Il disastro di Rigopiano: 22 assoluzioni, 8 condanne «Non è stata resa giustizia»
In appello altre tre persone giudicate colpevoli tra cui l’ex prefetto di Pescara. Rabbia dei familiari
Una sentenza parzialmente riformata. Che non può e non potrà mai alleviare il dolore dei parenti delle 29 vittime della strage di Rigopiano, in Abruzzo, del 18 gennaio 2017. Dopo l’assoluzione di quasi tutti gli imputati in primo grado, che scatenò la rabbia dei familiari in aula, in appello sono state tre le condanne in più, accolte in ogni caso in maniera contrastante dai familiari. A un anno e otto mesi, per falso e omissioni di atti di ufficio (per mancata convocazione della sala operativa), è stato condannato l’ex prefetto di Pescara, Francesco Provolo, che in primo grado era stato assolto: l’accusa aveva chiesto per lui dodici anni. E allo stesso modo sono stati condannati anche Enrico Colangeli (due anni e otto mesi), tecnico comunale, e Leonardo Bianco (un anno e quattro mesi), dirigente della Prefettura di Pescara, che in precedenza erano stati assolti.

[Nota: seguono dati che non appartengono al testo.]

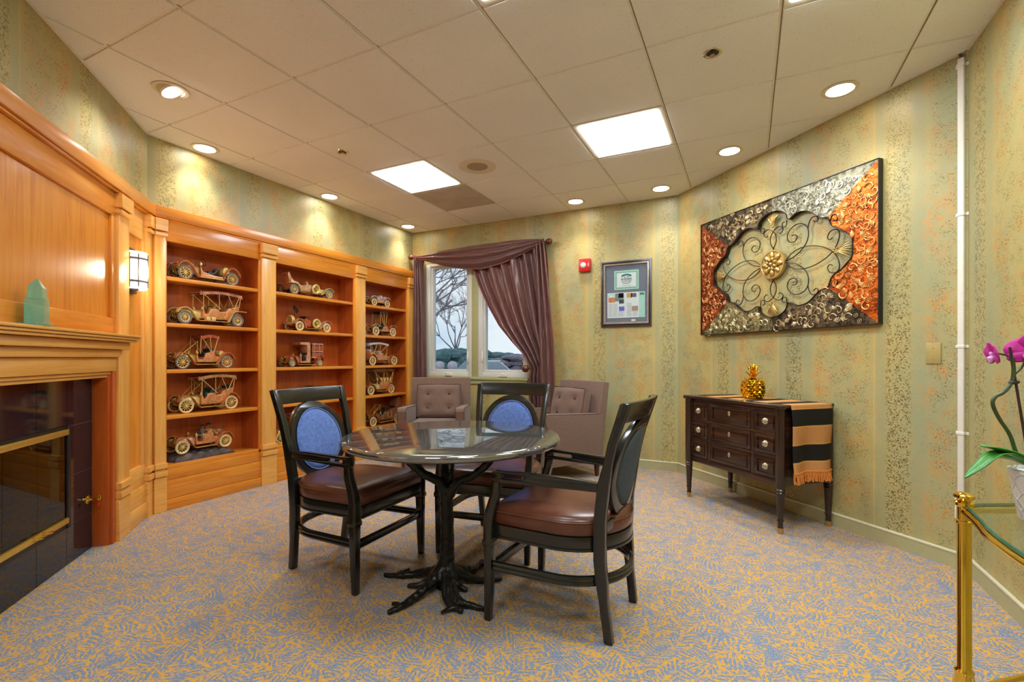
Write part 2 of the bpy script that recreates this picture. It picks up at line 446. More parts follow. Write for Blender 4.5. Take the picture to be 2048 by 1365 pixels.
M['black_tile'] = granite('black_granite_tile', rgb(14,16,20), rgb(24,27,34), rgb(70,72,80), .06, 260, spec=.7)
M['black_metal'] = plain('black_metal', rgb(16,16,16), .1, rough=.4)
M['fire_in'] = plain('firebox_soot', rgb(24,20,18), .3, rough=.8)
M['door_glass'] = glass('firebox_glass', (.30,.33,.36,1), .0, 1.6)
M['brass'] = plain('polished_brass', rgb(246,206,84), .06, rough=.10, metal=1.0)
M['sat_brass'] = plain('satin_brass_rail', rgb(226,192,92), .06, rough=.38, metal=.8)
M['gold'] = plain('gold_glaze', rgb(235,182,44), .08, rough=.12, metal=1.0)
M['sat_gold'] = plain('satin_gold', rgb(205,172,104), .15, 60, rough=.34, metal=.85)
M['nickel'] = plain('antique_nickel', rgb(206,198,170), .12, rough=.3, metal=.9)
M['pewter'] = plain('pewter_metal', rgb(96,94,98), .12, rough=.38, metal=.8)
M['chrome'] = plain('chrome', rgb(215,215,212), .04, rough=.12, metal=1.0)
M['espresso'] = wood('espresso_wood', rgb(28,16,11), rgb(58,33,21), rgb(92,54,34), grain='h', rough=.24, coat=.3)
M['espresso_v'] = wood('espresso_wood_upright', rgb(26,15,10), rgb(48,27,17), rgb(74,42,26), grain='v', rough=.28, coat=.3)
M['panel_light'] = emitter('light_panel_glow', (.85,.94,1,1), PANEL_POWER)
M['can_light'] = emitter('downlight_glow', (1,.97,.92,1), 30.0)
M['shade_glow'] = emitter('sconce_glass_glow', (1,.96,.88,1), .95)
M['can_trim'] = plain('white_trim_ring', rgb(226,214,192), .03, rough=.5)
M['red_plastic'] = plain('red_plastic', rgb(205,26,24), .05, rough=.35)
M['rear_paint'] = plain('cream_wall_paint', rgb(232,224,200), .03, rough=.7)
M['satin'] = None
# ------------------------------------------------------------------ the room shell
random.seed(4)
CZ = 2.682
C1 = (-3.80, 1.885); C2 = (-3.80, 4.865); C3 = (-.604, 4.865); C4 = (1.02, 3.241)
C5 = (1.02, -3.0); C6 = (-1.841, -3.0); C0 = (-1.841, -.074)
ROOM = [C1, C2, C3, C4, C5, C6, C0]
R45 = radians(-45)
def along(o, s, th): return (o[0] + s*cos(th), o[1] + s*sin(th))

b = MB()
poly = [(-4.1, 1.885), (-4.1, 4.95), (-.6, 4.95), (1.1, 3.26), (1.1, -3.1), (-1.95, -3.1), (-1.95, -.1)]
poly += [(-2.0, -.03), (-3.93, 1.76)]
b.plate(poly, [], -.06, 0, lambda x, y, d: (x, y, d))
struct(b.build('floor', M['carpet'], smooth=False), 'blue grey carpet with a golden coral branch pattern')

b = MB()
for s0, s1, z0, z1 in ((-.05, 2.84, 2.10, 2.72), (-.05, .587, 0, 2.10), (2.183, 2.84, 0, 2.10), (.587, 2.183, 1.003, 2.10)):
    b.box(s0, s1, -.15, 0, z0, z1)
wall_left = struct(b.build('wall_left', M['wallpaper'], smooth=False, loc=(*C1, 0), rz=R45), 'wallpapered wall above the fireplace panelling')
b = MB(); b.box(-.1, 3.2, 0, .22, 2.10, 2.72); b.box(-.1, 3.2, .22, .30, 0, 2.72)
struct(b.build('wall_bookcase', M['wallpaper'], smooth=False, loc=(-3.80, 1.878, 0), rz=pi/2), 'wallpapered wall above the bookcases')
b = MB(); X0 = -3.574
for x0, x1, z0, z1 in ((-4.1, -3.595, 0, 2.72), (-2.198, -.52, 0, 2.72), (-3.595, -2.198, 0, .87), (-3.595, -2.198, 2.265, 2.72)):
    b.box(x0-X0, x1-X0, 0, .16, z0, z1)
struct(b.build('wall_window', M['wallpaper'], smooth=False, loc=(X0, 4.865, 0)), 'wallpapered wall with the casement windows')
o = along(C3, -.229, R45)
b = MB(); b.box(.15, 2.60, 0, .15, 0, 2.72)
struct(b.build('wall_right', M['wallpaper'], smooth=False, loc=(*o, 0), rz=R45), 'wallpapered wall behind the metal wall art')
b = MB(); b.box(-.05, 6.4, 0, .15, 0, 2.72)
struct(b.build('wall_far_right', M['wallpaper'], smooth=False, loc=(*C4, 0), rz=-pi/2), 'wallpapered wall behind the glass table')
b = MB(); b.box(-.15, 3.1, 0, .15, 0, 2.72)
struct(b.build('wall_rear', M['rear_paint'], smooth=False, loc=(1.02, -3.0, 0), rz=pi), 'wall behind the viewer')
b = MB(); b.box(-.1, 3.1, 0, .15, 0, 2.72)
struct(b.build('wall_hall', M['rear_paint'], smooth=False, loc=(-1.841, -3.0, 0), rz=pi/2), 'short hall wall beside the fireplace')

# ceiling: dropped tiles in a grid, clipped to the room
def clip_poly(subject, x0, x1, y0, y1):
    def cut(P, inside, inter):
        out = []
        for i in range(len(P)):
            a, c = P[i-1], P[i]
            if inside(c):
                if not inside(a): out.append(inter(a, c))
                out.append(c)
            elif inside(a): out.append(inter(a, c))
        return out
    def ix(x): return lambda a, c: (x, a[1] + (c[1]-a[1])*(x-a[0])/(c[0]-a[0]))
    def iy(y): return lambda a, c: (a[0] + (c[0]-a[0])*(y-a[1])/(c[1]-a[1]), y)
    P = list(subject)
    for ins, it in ((lambda p: p[0] >= x0, ix(x0)), (lambda p: p[0] <= x1, ix(x1)), (lambda p: p[1] >= y0, iy(y0)), (lambda p: p[1] <= y1, iy(y1))):
        P = cut(P, ins, it)
        if not P: return []
    return P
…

Rinvii Il dispositivo della sentenza d’appello ha stabilito pure 22 assoluzioni, tra cui quella dell’ex presidente della Provincia di Pescara, Antonio Di Marco. Mentre sono state confermate le sentenze di condanna (cinque in tutto) del primo grado per il sindaco di Farindola, Ilario Lacchetta, due anni e otto mesi; per i due funzionari della Provincia, Mauro Di Blasio e Paolo D’Incecco (tre anni e quattro mesi ciascuno), responsabili della viabilità e pulizia della strada che conduceva al resort; per Bruno Di Tommaso (6 mesi), l’ex gestore dell’albergo, e
Giuseppe Gatto (6 mesi), il consulente che produsse la relazione tecnica, su richiesta della “Gran Sasso spa”, società che gestiva il resort, per tettoie e verande che poi cedettero con la valanga. Quel giorno maledetto di oltre sette anni fa, il lussuoso resort alle pendici del versante pescarese del Gran Sasso, l’Hotel Rigopiano appunto, fu travolto e a perdere la vita furono 29 persone sotto migliaia di metri cubi di neve che spazzarono via tutto. I familiari, presenti ieri in aula, non hanno mai smesso di chiedere giustizia in questi anni: lo hanno fatto appelli, processioni e con magliette a occupare simbolicamente le sedie di aule di tribunali spesso svuotate in pochi minuti per i continui rinvii, ben 15 dalla prima udienza del 16 luglio 2019 in attesa della sentenza di primo grado. Per l’accusa quanto accaduto fu «un fallimento di un intero sistema», ovvero «l’omessa pianificazione territoriale di una Legge del 1992».
Reazioni Rispetto ad una sentenza che ha confermato la sostanza delle decisioni dell’anno scorso pur aggiungendo tre condanne, Egizio Bonifazi, papà di Emanuele, ha spiegato che il vero colpevole, la Regione, non sia stato coinvolto: «Con questa sentenza muore la prevenzione in Italia, nessuno dei vertici è stato condannato, avrebbero dovuto chiedere aiuto, si sono affidati ai loro sottoposti che non hanno fatto niente». Mentre Alessandro Di Michelangelo, fratello di Dino, ha parlato di «una sentenza che ripaga, seppur in parte, la delusione di quella di primo grado. Certo, non ci sono vincitori né vinti, ma si intravede la luce della verità». Profondamente deluso, invece, Alessio Feniello, padre di Stefano, 28 anni, morto nella tragedia: «Ci siamo meritati questa sentenza, avremmo dovuto occupare il tribunale di Pescara dopo la sentenza di primo grado. In Italia se rubi una gallina vai in carcere, se ammazzi 30 persone sei assolto. È una pagliacciata, non una sentenza. Ci aspettavamo di più. La condanna della Regione e della Provincia. Non penso che sia una cosa normale tirare dentro un tecnico comunale e l’ex prefetto per depistaggio. Andavano condannati altri personaggi. Se oggi avessero preso tutti l’ergastolo a me non cambiava nulla. Ma potevo guardare la foto di mio figlio e dire: ho fatto il mio dovere per darti giustizia».